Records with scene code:
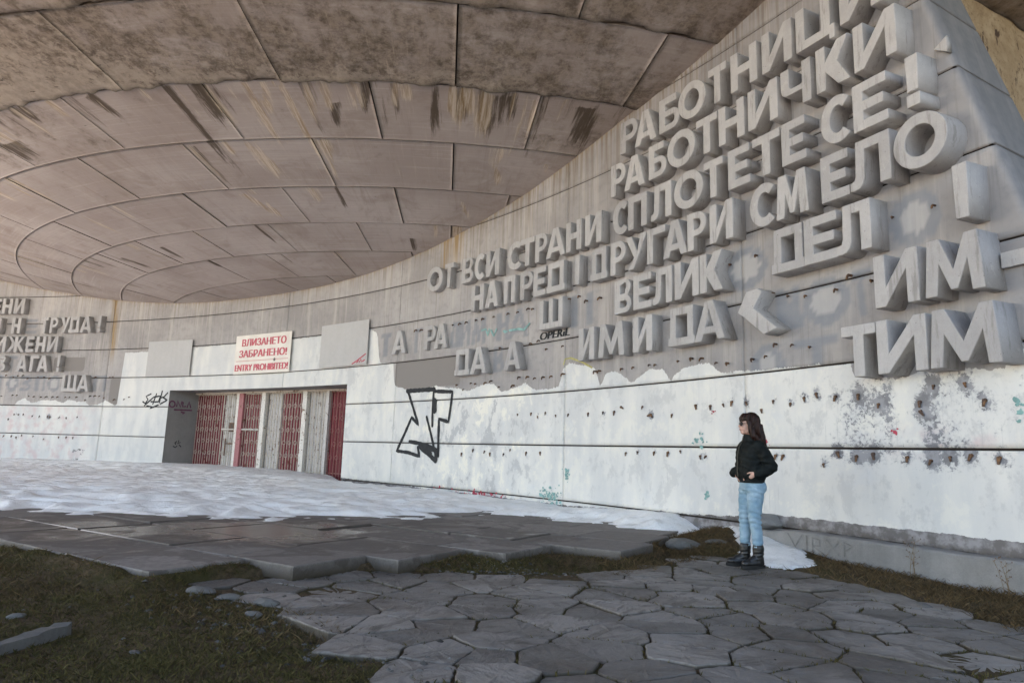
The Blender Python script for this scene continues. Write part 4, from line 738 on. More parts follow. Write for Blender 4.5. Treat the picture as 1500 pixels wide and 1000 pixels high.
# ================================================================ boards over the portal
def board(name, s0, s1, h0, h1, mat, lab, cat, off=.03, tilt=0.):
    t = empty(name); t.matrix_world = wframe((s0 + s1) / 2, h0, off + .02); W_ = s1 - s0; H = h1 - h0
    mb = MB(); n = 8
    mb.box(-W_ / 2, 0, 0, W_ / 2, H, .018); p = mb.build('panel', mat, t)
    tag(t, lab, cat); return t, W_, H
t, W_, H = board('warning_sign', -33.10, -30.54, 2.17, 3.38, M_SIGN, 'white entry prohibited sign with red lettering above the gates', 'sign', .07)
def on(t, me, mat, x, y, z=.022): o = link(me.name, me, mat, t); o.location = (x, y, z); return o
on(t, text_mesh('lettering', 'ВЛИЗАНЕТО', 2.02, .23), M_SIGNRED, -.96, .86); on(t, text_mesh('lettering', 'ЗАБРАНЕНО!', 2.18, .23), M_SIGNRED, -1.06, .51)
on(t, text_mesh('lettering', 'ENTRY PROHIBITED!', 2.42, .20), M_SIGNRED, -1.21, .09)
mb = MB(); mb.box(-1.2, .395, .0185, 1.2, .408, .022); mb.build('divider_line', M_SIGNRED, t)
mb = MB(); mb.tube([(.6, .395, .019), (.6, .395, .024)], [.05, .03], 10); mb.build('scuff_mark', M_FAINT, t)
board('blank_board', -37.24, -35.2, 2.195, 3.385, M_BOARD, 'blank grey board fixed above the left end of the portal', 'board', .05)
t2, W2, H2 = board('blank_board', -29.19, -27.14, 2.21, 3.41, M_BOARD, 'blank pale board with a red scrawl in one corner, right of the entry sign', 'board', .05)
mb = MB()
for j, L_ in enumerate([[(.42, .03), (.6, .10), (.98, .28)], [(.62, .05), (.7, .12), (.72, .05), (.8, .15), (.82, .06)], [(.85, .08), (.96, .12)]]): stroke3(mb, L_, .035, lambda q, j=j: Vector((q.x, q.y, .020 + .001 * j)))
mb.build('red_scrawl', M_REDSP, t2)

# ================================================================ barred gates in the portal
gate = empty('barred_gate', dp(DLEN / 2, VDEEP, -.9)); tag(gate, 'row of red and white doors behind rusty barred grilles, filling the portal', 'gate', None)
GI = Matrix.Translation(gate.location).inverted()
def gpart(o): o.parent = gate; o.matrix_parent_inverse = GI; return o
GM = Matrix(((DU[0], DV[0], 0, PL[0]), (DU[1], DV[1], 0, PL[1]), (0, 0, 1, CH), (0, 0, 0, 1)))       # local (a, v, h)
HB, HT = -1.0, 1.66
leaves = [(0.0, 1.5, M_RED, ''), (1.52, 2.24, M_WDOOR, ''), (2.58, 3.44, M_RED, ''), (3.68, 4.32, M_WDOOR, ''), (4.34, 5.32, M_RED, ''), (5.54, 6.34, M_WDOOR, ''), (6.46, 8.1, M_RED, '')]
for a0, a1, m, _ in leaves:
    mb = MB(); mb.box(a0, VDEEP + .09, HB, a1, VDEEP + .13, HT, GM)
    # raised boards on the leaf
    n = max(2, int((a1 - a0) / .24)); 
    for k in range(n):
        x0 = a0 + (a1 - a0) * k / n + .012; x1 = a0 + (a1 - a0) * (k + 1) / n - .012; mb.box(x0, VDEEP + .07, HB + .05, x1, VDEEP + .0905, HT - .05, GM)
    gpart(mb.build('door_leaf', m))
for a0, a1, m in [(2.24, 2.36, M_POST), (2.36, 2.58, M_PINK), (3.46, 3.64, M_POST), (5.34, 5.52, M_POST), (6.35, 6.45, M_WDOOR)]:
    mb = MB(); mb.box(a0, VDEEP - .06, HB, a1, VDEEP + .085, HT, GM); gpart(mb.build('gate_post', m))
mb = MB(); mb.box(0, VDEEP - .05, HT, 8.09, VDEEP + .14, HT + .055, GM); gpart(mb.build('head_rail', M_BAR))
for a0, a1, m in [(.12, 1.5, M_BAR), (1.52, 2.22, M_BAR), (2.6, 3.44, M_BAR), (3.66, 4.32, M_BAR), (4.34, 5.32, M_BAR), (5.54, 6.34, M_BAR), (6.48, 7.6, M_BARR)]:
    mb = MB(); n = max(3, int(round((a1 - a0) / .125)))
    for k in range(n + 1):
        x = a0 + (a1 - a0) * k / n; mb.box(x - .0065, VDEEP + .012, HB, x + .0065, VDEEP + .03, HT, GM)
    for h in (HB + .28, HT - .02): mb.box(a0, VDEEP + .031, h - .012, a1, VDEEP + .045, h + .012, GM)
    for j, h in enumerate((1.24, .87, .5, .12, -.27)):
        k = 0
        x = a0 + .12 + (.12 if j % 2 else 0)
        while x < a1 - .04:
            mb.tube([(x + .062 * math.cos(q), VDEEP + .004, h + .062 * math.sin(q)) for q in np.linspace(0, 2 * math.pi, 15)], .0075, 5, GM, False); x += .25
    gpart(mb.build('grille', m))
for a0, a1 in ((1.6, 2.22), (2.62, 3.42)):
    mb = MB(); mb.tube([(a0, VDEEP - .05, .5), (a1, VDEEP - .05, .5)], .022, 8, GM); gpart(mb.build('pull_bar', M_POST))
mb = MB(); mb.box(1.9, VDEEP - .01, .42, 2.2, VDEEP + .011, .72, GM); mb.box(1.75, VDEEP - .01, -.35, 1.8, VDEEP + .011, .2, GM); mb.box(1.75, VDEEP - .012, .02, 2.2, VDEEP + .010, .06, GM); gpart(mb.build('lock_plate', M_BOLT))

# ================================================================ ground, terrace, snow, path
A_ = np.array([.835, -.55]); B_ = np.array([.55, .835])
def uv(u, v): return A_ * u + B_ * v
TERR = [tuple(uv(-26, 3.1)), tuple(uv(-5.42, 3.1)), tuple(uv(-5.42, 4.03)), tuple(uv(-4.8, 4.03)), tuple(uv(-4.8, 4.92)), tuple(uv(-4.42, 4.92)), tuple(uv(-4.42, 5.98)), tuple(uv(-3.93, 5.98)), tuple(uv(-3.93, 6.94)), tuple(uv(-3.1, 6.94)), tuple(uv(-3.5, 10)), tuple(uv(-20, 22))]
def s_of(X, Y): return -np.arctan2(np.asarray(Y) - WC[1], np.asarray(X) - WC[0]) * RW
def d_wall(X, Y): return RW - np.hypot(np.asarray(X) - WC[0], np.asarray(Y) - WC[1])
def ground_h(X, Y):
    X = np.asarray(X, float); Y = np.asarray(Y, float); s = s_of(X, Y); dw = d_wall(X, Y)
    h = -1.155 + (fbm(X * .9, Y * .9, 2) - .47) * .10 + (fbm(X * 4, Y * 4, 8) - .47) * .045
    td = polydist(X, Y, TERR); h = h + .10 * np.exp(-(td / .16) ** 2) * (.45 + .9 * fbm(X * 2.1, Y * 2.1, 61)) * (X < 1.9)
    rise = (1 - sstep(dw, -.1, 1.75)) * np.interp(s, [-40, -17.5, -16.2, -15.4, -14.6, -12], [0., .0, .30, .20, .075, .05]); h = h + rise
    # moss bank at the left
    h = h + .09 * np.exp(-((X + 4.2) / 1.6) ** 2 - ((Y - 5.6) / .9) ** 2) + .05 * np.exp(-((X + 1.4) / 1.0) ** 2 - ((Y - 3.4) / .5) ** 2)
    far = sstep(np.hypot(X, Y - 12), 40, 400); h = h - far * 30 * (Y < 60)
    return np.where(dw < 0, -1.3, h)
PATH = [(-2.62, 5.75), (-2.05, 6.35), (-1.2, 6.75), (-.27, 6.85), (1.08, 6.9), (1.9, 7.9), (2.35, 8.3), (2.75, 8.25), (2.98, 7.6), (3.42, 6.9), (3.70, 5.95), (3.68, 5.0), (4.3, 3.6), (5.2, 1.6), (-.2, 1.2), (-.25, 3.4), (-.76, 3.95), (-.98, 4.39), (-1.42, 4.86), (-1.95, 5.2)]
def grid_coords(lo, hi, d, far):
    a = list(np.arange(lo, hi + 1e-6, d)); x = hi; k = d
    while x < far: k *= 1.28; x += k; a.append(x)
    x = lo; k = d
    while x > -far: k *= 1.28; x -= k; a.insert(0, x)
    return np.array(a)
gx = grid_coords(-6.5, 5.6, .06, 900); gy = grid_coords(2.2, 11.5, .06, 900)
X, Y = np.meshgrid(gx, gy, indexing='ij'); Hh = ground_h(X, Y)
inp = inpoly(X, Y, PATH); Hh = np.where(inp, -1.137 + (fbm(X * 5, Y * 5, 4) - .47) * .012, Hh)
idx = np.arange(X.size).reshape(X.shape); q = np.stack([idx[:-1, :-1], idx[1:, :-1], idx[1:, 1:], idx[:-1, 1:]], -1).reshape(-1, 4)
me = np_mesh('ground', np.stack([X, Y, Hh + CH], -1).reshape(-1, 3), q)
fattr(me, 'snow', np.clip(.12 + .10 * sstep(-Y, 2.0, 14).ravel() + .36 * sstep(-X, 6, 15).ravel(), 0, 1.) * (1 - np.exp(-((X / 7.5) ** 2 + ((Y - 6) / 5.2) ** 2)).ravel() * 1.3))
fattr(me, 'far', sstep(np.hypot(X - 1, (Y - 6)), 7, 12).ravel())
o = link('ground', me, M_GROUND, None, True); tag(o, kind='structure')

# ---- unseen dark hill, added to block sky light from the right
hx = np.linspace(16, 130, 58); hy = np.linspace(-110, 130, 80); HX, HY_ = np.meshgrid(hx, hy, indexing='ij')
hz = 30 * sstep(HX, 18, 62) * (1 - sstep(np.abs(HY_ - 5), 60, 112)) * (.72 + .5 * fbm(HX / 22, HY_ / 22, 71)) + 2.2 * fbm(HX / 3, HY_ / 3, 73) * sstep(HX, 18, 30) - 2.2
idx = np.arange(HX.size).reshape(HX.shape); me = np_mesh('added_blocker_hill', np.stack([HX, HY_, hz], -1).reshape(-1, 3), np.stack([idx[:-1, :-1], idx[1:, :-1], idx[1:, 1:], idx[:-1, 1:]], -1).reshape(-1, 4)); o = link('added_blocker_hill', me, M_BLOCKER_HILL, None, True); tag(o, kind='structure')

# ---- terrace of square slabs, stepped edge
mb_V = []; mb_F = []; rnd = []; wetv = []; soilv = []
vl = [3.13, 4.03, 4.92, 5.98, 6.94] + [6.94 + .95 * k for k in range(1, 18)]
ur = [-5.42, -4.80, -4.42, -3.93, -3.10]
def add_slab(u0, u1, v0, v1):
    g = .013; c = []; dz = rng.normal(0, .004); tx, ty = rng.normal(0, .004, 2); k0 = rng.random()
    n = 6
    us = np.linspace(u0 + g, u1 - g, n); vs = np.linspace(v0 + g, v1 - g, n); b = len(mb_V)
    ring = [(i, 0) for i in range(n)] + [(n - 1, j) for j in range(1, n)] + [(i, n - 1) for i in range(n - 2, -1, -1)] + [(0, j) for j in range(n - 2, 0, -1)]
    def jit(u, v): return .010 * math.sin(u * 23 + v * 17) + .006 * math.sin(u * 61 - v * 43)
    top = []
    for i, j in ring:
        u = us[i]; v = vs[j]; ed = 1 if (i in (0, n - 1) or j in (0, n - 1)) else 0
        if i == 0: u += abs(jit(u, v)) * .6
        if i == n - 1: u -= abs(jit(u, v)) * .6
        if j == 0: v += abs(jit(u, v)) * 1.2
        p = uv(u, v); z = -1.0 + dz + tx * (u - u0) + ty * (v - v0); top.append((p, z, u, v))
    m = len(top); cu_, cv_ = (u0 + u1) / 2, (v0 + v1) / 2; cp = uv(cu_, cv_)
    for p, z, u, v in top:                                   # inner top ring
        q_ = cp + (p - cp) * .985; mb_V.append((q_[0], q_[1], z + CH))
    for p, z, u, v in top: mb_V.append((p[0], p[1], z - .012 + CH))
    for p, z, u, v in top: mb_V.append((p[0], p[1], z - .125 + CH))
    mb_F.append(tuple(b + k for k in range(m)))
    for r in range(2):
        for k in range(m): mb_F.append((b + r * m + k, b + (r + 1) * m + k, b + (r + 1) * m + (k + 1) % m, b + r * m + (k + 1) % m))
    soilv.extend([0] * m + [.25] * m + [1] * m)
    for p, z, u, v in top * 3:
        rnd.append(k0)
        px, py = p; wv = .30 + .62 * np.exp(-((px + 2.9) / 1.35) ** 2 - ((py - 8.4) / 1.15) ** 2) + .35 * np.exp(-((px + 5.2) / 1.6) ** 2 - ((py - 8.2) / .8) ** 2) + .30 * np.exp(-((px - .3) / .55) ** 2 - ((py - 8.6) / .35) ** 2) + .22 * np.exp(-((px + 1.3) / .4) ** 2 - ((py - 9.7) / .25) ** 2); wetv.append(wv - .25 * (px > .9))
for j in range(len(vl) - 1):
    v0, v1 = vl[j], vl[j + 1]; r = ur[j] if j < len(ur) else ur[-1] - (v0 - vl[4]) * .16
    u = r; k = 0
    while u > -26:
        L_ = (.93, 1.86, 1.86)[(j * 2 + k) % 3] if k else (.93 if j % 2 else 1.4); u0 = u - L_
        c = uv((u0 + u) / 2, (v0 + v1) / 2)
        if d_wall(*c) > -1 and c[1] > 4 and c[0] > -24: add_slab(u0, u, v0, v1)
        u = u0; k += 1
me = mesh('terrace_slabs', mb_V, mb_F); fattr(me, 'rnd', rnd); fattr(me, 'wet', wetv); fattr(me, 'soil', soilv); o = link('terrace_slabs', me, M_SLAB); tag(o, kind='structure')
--
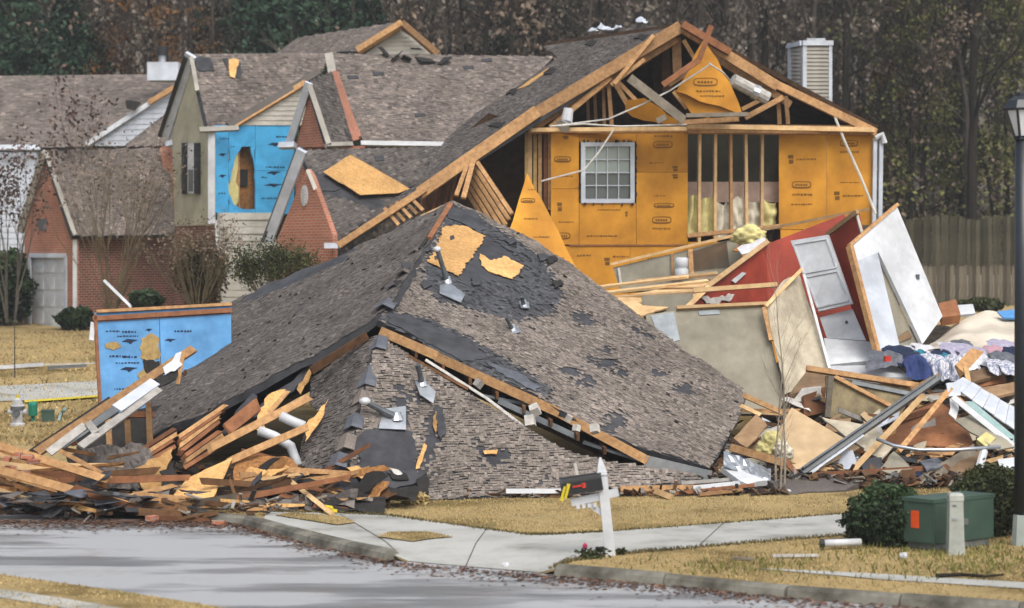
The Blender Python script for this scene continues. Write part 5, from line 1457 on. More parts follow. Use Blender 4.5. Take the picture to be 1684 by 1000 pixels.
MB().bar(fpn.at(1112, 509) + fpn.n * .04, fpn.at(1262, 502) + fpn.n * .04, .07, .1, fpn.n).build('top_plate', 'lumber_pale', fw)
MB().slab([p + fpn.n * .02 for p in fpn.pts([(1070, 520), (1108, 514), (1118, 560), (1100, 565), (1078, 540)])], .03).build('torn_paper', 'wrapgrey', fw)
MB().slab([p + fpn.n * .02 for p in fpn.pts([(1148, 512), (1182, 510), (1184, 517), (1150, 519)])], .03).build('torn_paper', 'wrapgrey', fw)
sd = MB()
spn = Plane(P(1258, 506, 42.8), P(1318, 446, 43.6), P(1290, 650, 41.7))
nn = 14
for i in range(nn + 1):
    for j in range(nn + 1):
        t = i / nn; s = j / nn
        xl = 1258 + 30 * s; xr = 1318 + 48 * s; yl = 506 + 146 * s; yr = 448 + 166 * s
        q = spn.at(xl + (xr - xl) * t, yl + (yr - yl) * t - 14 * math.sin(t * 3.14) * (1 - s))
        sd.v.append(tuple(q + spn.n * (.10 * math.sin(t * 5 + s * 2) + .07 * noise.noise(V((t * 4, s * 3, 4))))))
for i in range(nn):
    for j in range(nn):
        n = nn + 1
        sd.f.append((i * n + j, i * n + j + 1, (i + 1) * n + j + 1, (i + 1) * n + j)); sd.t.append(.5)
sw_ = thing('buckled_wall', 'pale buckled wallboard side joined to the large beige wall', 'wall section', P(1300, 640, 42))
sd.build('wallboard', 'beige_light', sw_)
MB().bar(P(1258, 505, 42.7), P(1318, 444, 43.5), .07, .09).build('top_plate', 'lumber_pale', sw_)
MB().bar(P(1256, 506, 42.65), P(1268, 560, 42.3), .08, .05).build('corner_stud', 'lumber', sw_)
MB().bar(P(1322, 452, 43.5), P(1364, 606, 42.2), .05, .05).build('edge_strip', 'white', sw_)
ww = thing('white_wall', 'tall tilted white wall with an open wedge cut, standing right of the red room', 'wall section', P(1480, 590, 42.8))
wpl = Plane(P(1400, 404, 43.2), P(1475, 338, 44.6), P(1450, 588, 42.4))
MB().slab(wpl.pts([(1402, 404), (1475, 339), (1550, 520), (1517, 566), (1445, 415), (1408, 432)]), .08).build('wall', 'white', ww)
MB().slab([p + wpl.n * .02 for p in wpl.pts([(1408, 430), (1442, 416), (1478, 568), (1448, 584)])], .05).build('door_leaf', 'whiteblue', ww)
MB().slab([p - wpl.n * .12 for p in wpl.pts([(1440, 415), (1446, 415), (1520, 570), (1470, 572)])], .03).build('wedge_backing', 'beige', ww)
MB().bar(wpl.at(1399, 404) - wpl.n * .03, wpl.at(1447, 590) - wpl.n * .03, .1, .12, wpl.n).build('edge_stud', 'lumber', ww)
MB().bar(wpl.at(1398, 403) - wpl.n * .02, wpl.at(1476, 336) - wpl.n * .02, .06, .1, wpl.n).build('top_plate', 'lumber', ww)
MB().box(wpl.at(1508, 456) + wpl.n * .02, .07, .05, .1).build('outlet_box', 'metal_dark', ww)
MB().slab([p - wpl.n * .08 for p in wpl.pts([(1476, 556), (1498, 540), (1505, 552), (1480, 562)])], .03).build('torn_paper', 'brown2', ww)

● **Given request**
Show every line from the listing above in which the string "Write" appears.

● **Exercise answer**
The Blender Python script for this scene continues. Write part 4, from line 738 on. More parts follow. Write for Blender 4.5. Treat the picture as 1500 pixels wide and 1000 pixels high.
The Blender Python script for this scene continues. Write part 5, from line 1457 on. More parts follow. Use Blender 4.5. Take the picture to be 1684 by 1000 pixels.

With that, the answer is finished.